Something Tesha wrote resounded in me too - if only people would turn to Jesus. I have had that discussion with my husband, along the lines of 'how on earth do people manage without God?!' and he replied 'they don't - you've seen them' and how right he was!

BUT my deep, deep desire is that churches would be much more open to damaged people, and not judgemental. Damaged people make damaged choices and often that is because they never learned any other way. In my case, I did not even comprehend that I could make choices - abuse strips away the ability to make choices so you grow up not being able to recognise where the 'I' begins. You can't even love properly because you have no sense of self. I don't know - it's hard to explain. Don't get me wrong, this is never, never an excuse for hurting other people, but instead of judging 'low-lifes', 'drop-outs', 'losers' the church should say 'you are welcome - we are all sinners here' (but the church should not be naive, either, because there will always be wolves hiding among the sheep).

I guess it is summed up in this passage from Matthew 9:10-13
'Later, as Jesus was in the house sitting at the dinner-table, a good many tax-collectors and other disreputable people came on the scene and joined him and his disciples. The Pharisees noticed this and said to the disciples, “Why does your master have his meals with tax-collectors and sinners?” But Jesus heard this and replied, “It is not the fit and flourishing who need the doctor, but those who are ill! Suppose you go away and learn what this means: ‘I desire mercy and not sacrifice’. In any case I did not come to invite the ‘righteous’ but the ‘sinners’.”

(Forgive me for such a long comment!)
Sandy

Christine said...

Yes, I completely agree that churches should be less judgemental, but I don't know how to get them that way. They say we feel prejudice when we are haboring fear. It must be that - fear that leads churchgoers to want to keep their distance from broken people. God knew that without broken people, there would be no one to comfort the afflicted, and I think that is why he allows dsyfunction. When someone is comforted in Jesus' name, it shines God's glory. In this way, we can look upon our sad stories as a blessing, not a curse. But still, there are consequences to sin and God doesn't always take those away. The pain someone from brokenness feels doesn't disappear, no matter how many years pass. It gets better, and when we are close to God it is completely manageable, but I'm afraid it doesn't disappear. And if it did, would we look forward to heaven as much? Probably not.
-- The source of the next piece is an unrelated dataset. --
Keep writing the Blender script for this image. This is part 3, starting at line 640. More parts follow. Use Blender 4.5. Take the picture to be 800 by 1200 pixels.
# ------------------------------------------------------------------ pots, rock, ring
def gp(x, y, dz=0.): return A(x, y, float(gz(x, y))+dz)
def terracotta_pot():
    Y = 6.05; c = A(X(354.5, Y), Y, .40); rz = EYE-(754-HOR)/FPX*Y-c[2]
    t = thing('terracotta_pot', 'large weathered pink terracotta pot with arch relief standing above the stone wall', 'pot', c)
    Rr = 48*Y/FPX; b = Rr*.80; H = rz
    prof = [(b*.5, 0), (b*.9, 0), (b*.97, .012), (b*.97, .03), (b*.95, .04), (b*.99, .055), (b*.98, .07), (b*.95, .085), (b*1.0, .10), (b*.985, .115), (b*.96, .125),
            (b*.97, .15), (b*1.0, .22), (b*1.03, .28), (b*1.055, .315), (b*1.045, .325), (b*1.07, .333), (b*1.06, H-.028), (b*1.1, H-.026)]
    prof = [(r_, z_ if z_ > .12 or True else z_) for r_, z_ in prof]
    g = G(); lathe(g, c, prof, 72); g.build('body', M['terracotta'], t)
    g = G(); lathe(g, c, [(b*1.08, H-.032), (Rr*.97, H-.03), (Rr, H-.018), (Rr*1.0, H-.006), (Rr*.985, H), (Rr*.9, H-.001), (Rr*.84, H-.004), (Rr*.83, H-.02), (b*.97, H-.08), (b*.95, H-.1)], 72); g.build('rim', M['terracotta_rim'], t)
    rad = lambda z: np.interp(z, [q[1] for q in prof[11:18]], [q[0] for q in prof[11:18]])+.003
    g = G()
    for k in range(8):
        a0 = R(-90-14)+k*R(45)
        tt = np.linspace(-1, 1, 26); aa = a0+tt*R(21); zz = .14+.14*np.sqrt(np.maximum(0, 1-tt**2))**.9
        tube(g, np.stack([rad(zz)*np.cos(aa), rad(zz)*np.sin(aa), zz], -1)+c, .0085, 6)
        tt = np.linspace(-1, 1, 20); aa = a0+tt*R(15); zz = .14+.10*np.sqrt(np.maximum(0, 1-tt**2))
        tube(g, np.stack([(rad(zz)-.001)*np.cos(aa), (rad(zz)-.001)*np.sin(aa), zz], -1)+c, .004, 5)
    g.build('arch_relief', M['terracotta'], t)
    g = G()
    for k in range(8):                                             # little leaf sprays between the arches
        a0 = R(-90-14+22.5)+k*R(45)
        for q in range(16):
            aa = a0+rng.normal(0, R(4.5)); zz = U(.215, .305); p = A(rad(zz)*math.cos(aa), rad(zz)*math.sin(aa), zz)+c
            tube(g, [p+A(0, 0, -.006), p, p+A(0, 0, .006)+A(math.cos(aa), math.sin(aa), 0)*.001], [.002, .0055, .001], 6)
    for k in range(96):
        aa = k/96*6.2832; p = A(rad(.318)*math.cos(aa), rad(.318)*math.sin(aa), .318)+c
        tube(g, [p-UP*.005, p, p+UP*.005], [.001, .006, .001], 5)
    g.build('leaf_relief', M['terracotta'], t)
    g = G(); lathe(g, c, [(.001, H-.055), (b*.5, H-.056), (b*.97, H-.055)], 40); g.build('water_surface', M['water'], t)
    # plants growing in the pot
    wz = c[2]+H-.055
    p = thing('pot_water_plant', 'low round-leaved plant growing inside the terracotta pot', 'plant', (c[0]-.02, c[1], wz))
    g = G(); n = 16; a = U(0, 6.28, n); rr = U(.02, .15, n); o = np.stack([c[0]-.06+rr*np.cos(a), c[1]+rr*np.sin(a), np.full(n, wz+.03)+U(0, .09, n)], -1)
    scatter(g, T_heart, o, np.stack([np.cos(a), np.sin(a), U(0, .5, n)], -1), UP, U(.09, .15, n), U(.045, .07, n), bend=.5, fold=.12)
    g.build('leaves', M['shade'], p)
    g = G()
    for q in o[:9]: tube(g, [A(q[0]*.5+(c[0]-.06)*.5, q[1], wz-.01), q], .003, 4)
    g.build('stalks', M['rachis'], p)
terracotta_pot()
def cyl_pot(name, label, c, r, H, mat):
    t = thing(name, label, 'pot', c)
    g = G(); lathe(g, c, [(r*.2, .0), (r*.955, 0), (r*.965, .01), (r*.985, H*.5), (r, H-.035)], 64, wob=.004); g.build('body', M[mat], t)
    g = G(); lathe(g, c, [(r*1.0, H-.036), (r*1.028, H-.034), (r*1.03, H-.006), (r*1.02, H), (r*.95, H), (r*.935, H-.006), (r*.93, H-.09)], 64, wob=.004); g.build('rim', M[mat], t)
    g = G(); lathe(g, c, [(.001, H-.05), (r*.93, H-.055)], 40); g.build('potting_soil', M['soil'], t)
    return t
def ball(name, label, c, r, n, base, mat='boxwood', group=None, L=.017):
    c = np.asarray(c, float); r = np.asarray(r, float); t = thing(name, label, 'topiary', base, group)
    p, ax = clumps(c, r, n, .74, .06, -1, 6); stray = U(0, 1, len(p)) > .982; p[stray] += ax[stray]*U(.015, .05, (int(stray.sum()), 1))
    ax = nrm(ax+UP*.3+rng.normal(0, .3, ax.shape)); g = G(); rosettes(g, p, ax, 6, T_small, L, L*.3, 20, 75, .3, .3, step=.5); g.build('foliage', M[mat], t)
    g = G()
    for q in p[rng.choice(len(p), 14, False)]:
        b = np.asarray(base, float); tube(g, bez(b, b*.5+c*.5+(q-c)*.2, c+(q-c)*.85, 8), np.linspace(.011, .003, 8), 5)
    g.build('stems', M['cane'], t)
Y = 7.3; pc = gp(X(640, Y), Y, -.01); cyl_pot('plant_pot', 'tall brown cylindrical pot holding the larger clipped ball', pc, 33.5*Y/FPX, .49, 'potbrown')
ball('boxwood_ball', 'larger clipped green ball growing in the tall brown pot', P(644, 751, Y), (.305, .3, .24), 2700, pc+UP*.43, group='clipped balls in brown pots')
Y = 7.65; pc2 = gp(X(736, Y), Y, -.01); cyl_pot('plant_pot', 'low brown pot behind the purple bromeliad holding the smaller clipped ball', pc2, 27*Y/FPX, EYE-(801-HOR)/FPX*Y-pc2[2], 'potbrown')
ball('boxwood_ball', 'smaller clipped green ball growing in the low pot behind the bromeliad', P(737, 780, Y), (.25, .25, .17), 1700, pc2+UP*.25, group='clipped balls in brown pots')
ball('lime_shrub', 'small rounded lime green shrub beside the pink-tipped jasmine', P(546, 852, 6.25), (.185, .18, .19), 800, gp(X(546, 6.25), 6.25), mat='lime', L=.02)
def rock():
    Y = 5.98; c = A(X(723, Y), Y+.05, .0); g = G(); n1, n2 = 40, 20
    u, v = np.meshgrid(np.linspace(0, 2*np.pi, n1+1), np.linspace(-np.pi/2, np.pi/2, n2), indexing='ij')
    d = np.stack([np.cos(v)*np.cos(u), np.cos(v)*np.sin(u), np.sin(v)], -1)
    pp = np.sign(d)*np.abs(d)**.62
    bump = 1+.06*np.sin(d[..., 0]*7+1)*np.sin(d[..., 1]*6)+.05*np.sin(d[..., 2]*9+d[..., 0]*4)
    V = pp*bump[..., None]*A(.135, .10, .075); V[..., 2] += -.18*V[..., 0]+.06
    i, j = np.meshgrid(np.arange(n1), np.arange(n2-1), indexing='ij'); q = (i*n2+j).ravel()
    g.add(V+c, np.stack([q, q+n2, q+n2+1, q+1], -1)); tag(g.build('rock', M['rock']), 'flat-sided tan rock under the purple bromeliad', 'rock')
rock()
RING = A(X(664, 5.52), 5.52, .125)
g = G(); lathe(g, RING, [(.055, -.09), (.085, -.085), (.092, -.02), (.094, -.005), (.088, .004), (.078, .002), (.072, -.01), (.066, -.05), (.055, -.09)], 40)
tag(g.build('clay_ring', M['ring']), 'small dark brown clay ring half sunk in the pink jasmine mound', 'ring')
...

I always appreciate you, Sandy. I feel a kinship with you not because of our stories, but because you are not afraid of brokenness. You are open to its blessings and ready to comfort its victims.

Anonymous said...

Wow. You have really challenged me there - 'not afraid of brokenness' somehow feels like putting into words what God has gifted me with and is calling me to. I will pray about that. Thank you.